Urban Light
Scores of vintage street lamps shine along L.A.’s Miracle Mile.
Like an open-air Greek temple, the front entrance of the Los Angeles County Museum of Art basks in the glow of 202 vintage street lamps, lighting up the western edge of the city’s Miracle Mile.
Urban Light is an installation by artist Chris Burden, who collected the lamp posts over many years, most of them originating from a wide swath of Southern California urban settings. Painted a uniform steel gray, the lamps vary in size, but join together to form a solar-powered escape from the traffic on Wilshire Boulevard, just beyond its blaze.
Burden, who passed away in 2015, first came to prominence in the 1970s with often violent performance art pieces that relied on the strength and weaknesses of his own body (his two best-known works involved being shot in the arm, and crawling across a street laid with broken glass). But by the end of the decade he had turned to academia and sculpture, as a UCLA professor and more traditional piece-oriented artist.

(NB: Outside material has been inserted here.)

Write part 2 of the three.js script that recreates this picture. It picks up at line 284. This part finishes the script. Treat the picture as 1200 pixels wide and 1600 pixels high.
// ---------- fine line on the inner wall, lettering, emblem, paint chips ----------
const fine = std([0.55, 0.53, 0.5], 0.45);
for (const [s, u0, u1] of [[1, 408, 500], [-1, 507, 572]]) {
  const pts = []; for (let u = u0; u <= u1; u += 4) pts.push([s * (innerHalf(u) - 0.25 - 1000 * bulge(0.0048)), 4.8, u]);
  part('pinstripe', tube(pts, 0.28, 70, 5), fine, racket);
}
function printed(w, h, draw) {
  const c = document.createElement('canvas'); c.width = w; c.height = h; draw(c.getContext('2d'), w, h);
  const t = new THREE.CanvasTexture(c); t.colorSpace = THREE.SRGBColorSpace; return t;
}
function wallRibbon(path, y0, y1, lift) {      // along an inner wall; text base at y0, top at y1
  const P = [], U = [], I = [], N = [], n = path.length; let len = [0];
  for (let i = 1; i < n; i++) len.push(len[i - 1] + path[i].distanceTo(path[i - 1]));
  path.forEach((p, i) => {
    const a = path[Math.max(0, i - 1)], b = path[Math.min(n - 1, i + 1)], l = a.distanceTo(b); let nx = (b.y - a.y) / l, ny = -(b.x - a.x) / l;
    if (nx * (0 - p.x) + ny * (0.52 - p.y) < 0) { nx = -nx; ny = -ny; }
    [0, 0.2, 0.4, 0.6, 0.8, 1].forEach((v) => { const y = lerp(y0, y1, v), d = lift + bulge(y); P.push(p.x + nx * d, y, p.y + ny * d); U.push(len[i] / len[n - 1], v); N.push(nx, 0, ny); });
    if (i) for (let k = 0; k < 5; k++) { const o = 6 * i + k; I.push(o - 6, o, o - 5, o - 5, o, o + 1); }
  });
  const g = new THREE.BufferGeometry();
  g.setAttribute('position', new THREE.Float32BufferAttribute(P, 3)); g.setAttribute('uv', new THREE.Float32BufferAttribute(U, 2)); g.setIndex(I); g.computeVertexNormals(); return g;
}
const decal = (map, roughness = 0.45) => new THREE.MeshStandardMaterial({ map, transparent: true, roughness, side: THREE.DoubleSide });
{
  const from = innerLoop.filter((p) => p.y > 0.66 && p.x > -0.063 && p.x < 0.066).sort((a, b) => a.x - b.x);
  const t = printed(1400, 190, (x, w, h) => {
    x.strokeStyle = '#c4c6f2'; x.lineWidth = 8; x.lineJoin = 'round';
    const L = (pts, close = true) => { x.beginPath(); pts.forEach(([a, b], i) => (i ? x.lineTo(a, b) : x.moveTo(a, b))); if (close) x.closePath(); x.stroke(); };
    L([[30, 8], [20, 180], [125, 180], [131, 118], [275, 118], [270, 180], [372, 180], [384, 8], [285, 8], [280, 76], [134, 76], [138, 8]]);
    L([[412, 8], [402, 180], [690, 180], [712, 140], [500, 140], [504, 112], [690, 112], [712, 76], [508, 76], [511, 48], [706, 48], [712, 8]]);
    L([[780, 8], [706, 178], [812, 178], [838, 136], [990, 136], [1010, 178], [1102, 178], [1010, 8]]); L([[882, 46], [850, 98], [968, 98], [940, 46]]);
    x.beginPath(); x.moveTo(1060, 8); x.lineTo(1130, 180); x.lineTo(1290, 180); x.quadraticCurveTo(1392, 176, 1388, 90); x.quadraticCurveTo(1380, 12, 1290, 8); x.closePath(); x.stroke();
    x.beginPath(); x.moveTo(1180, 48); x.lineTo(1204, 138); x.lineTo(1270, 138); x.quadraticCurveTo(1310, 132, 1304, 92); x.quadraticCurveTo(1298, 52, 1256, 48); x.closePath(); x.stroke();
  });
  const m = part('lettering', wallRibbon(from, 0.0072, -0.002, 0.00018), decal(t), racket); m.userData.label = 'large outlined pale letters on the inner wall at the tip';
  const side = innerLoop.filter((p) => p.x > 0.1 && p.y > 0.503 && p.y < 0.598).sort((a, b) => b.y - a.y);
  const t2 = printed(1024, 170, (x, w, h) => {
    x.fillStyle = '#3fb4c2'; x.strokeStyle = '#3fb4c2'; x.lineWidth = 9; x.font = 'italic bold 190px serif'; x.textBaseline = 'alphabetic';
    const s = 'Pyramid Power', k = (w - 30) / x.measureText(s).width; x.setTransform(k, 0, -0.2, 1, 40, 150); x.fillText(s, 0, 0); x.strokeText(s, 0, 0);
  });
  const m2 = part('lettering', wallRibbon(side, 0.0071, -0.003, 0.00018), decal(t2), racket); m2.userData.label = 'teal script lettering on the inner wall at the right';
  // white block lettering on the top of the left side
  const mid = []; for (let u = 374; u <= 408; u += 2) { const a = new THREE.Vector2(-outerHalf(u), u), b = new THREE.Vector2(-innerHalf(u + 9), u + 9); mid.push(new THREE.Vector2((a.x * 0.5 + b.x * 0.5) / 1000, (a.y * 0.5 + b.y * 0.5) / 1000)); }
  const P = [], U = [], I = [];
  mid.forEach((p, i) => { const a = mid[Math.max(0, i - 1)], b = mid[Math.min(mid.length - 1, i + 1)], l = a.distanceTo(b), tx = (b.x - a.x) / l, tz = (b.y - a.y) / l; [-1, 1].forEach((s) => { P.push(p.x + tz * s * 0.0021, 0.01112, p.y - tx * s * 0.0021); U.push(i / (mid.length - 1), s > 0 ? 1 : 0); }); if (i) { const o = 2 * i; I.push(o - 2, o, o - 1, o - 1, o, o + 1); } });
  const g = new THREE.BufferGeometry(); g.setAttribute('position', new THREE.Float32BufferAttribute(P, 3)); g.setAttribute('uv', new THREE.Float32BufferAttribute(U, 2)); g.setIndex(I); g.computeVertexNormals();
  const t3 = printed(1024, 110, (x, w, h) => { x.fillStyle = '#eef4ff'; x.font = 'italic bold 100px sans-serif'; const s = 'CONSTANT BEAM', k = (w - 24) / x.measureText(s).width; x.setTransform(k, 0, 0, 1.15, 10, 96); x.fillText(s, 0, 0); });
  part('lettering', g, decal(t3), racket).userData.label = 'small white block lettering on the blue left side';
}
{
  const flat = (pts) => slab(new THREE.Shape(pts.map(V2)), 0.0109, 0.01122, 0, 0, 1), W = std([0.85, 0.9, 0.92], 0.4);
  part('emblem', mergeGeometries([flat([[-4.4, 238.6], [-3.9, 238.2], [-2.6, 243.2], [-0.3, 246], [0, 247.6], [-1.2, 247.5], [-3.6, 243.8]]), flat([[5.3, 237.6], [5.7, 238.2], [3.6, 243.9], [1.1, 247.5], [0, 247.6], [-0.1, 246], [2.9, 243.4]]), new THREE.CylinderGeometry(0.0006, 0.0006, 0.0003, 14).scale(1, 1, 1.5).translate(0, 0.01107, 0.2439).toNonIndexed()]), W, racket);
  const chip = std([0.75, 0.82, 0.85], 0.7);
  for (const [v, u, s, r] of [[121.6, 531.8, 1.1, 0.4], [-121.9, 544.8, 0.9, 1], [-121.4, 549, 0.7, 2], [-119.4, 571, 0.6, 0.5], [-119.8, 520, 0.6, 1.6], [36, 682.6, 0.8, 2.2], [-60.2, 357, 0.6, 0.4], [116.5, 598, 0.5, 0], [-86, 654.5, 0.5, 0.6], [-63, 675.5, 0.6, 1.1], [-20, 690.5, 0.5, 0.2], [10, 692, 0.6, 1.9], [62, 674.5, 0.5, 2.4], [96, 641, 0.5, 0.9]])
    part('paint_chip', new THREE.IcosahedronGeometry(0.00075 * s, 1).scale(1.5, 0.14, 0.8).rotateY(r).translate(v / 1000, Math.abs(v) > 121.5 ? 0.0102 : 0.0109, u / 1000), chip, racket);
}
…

Starting in the 1980s, Burden began collecting antique street lamps, creating a smaller version of Urban Light at his Topanga Canyon home. It caught the attention of museum director Michael Govan, and the entire piece, plus another four dozen or so additional lamps, was moved over to LACMA in 2008. With a conversion to solar power, the lamps have shined ever since, as both a throwback to the early days of L.A.’s city life, and a look to its future as a mecca for art and green technology.
Know Before You Go
Free. Outside of the Los Angeles County Museum of Art on Wilshire Blvd. Best to go to at night for reduced tourist traffic and the best view of the installation.